Repeat the listing word for word. No pictures belong in the copy.

Scenes as source code:
+++++
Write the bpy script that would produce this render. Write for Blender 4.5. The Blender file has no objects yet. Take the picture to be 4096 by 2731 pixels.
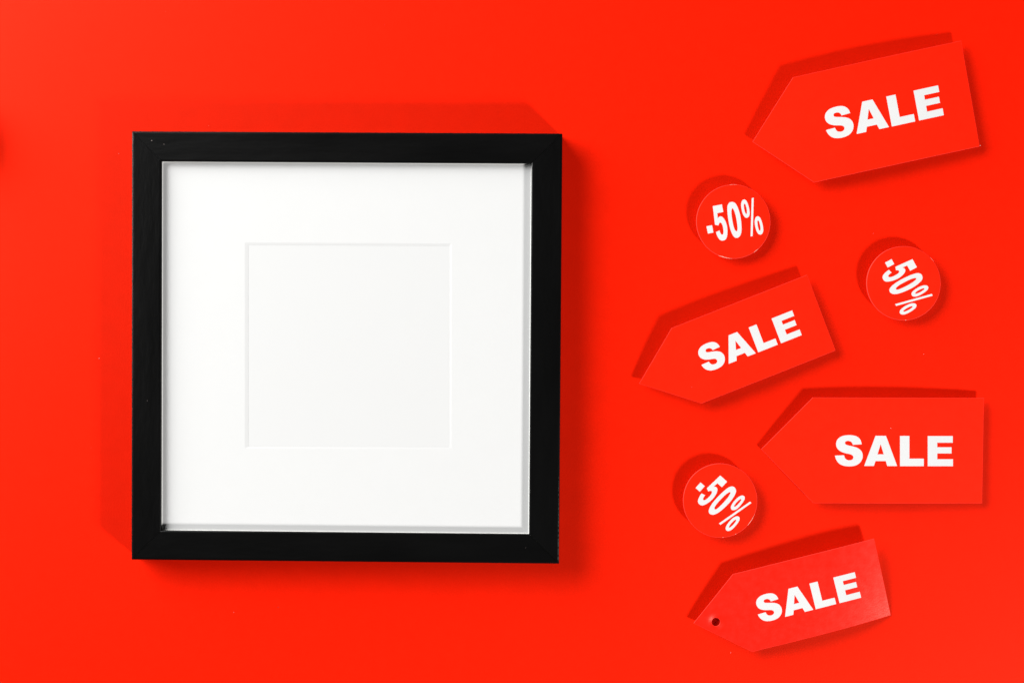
import bpy, math, random
import numpy as np
from mathutils import Vector
from mathutils.geometry import delaunay_2d_cdt
random.seed(7)
S = bpy.context.scene
C = S.collection

# ------------------------------------------------------------ camera, world, lights
CAM_H = 0.825                                   # camera height above the table, metres
cd = bpy.data.cameras.new('camera'); cam = bpy.data.objects.new('camera', cd); C.objects.link(cam)
cam.location = (0, 0, CAM_H); cd.lens = 50; cd.sensor_width = 36
cd.clip_start = 0.01; cd.clip_end = 20
S.camera = cam
W = bpy.data.worlds.new('World'); S.world = W; W.use_nodes = True
W.node_tree.nodes['Background'].inputs[0].default_value = (1, 1, 1, 1)
W.node_tree.nodes['Background'].inputs[1].default_value = 0.025
S.view_settings.view_transform = 'Standard'; S.view_settings.look = 'None'
S.view_settings.exposure = 0; S.view_settings.gamma = 1

def area(name, loc, target, sx, sy, watts, col):
    ld = bpy.data.lights.new(name, 'AREA'); ld.shape = 'RECTANGLE'; ld.size = sx; ld.size_y = sy
    ld.energy = watts; ld.color = col
    lo = bpy.data.objects.new(name, ld); C.objects.link(lo); lo.location = loc
    lo.rotation_euler = (Vector(target) - Vector(loc)).to_track_quat('-Z', 'Y').to_euler()
    return lo
# large soft box low on the upper left, smaller harder lamp low on the lower right
area('soft_box', (-1.80, 1.21, 0.80), (0, 0, 0), 2.1, 1.3, 236, (1.0, 0.995, 0.98))
area('studio_lamp', (1.78, -1.67, 1.0), (0, 0, 0), 0.28, 0.28, 145, (1.0, 0.98, 0.96))

# ------------------------------------------------------------ helpers
S0 = 0.594 / 4096
def pw(p, z=0.0):
    """photo position (4096 wide) of a point known to lie z above the table -> table coordinates"""
    k = S0 * (CAM_H - z) / CAM_H
    return ((p[0] - 2048) * k, -(p[1] - 1365.5) * k)

def tagp(o, label=None, cat=None, group=None, kind=None):
    for k, v in (('label', label), ('category', cat), ('group', group), ('kind', kind)):
        if v: o[k] = v
    return o

def thing(name, loc, label, cat, group=None):
    o = bpy.data.objects.new(name, None); C.objects.link(o); o.location = loc
    o.empty_display_size = 0.02
    return tagp(o, label, cat, group)

def mesh_obj(name, verts, faces, mats, parent=None, midx=None, smooth=None):
    off = Vector(parent.location) if parent else Vector((0, 0, 0))
    me = bpy.data.meshes.new(name)
    me.from_pydata([Vector(v) - off for v in verts], [], faces)
    for m in mats: me.materials.append(m)
    if midx: me.polygons.foreach_set('material_index', midx)
    if smooth: me.polygons.foreach_set('use_smooth', smooth)
    me.update()
    o = bpy.data.objects.new(name, me); C.objects.link(o)
    if parent: o.parent = parent
    return o

def nd(nt, kind, **kw):
    n = nt.nodes.new(kind)
    for k, v in kw.items():
        if k in n.inputs: n.inputs[k].default_value = v
        else: setattr(n, k, v)
    return n

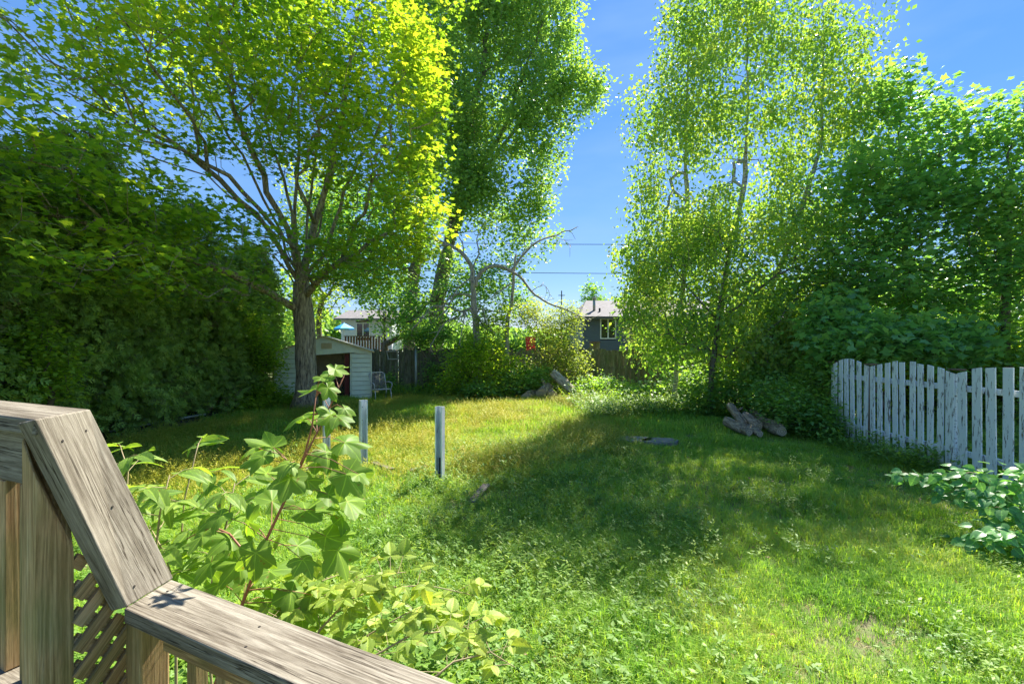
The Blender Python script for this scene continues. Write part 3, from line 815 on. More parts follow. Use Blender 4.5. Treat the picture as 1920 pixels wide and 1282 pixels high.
+++++
Written reply:
Write the bpy script that would produce this render. Write for Blender 4.5. The Blender file has no objects yet. Take the picture to be 4096 by 2731 pixels.
import bpy, math, random
import numpy as np
from mathutils import Vector
from mathutils.geometry import delaunay_2d_cdt
random.seed(7)
S = bpy.context.scene
C = S.collection

# ------------------------------------------------------------ camera, world, lights
CAM_H = 0.825                                   # camera height above the table, metres
cd = bpy.data.cameras.new('camera'); cam = bpy.data.objects.new('camera', cd); C.objects.link(cam)
cam.location = (0, 0, CAM_H); cd.lens = 50; cd.sensor_width = 36
cd.clip_start = 0.01; cd.clip_end = 20
S.camera = cam
W = bpy.data.worlds.new('World'); S.world = W; W.use_nodes = True
W.node_tree.nodes['Background'].inputs[0].default_value = (1, 1, 1, 1)
W.node_tree.nodes['Background'].inputs[1].default_value = 0.025
S.view_settings.view_transform = 'Standard'; S.view_settings.look = 'None'
S.view_settings.exposure = 0; S.view_settings.gamma = 1

def area(name, loc, target, sx, sy, watts, col):
    ld = bpy.data.lights.new(name, 'AREA'); ld.shape = 'RECTANGLE'; ld.size = sx; ld.size_y = sy
    ld.energy = watts; ld.color = col
    lo = bpy.data.objects.new(name, ld); C.objects.link(lo); lo.location = loc
    lo.rotation_euler = (Vector(target) - Vector(loc)).to_track_quat('-Z', 'Y').to_euler()
    return lo
# large soft box low on the upper left, smaller harder lamp low on the lower right
area('soft_box', (-1.80, 1.21, 0.80), (0, 0, 0), 2.1, 1.3, 236, (1.0, 0.995, 0.98))
area('studio_lamp', (1.78, -1.67, 1.0), (0, 0, 0), 0.28, 0.28, 145, (1.0, 0.98, 0.96))

# ------------------------------------------------------------ helpers
S0 = 0.594 / 4096
def pw(p, z=0.0):
    """photo position (4096 wide) of a point known to lie z above the table -> table coordinates"""
    k = S0 * (CAM_H - z) / CAM_H
    return ((p[0] - 2048) * k, -(p[1] - 1365.5) * k)

def tagp(o, label=None, cat=None, group=None, kind=None):
    for k, v in (('label', label), ('category', cat), ('group', group), ('kind', kind)):
        if v: o[k] = v
    return o

def thing(name, loc, label, cat, group=None):
    o = bpy.data.objects.new(name, None); C.objects.link(o); o.location = loc
    o.empty_display_size = 0.02
    return tagp(o, label, cat, group)

def mesh_obj(name, verts, faces, mats, parent=None, midx=None, smooth=None):
    off = Vector(parent.location) if parent else Vector((0, 0, 0))
    me = bpy.data.meshes.new(name)
    me.from_pydata([Vector(v) - off for v in verts], [], faces)
    for m in mats: me.materials.append(m)
    if midx: me.polygons.foreach_set('material_index', midx)
    if smooth: me.polygons.foreach_set('use_smooth', smooth)
    me.update()
    o = bpy.data.objects.new(name, me); C.objects.link(o)
    if parent: o.parent = parent
    return o

def nd(nt, kind, **kw):
    n = nt.nodes.new(kind)
    for k, v in kw.items():
        if k in n.inputs: n.inputs[k].default_value = v
        else: setattr(n, k, v)
    return n

The Blender Python script for this scene continues. Write part 3, from line 815 on. More parts follow. Use Blender 4.5. Treat the picture as 1920 pixels wide and 1282 pixels high.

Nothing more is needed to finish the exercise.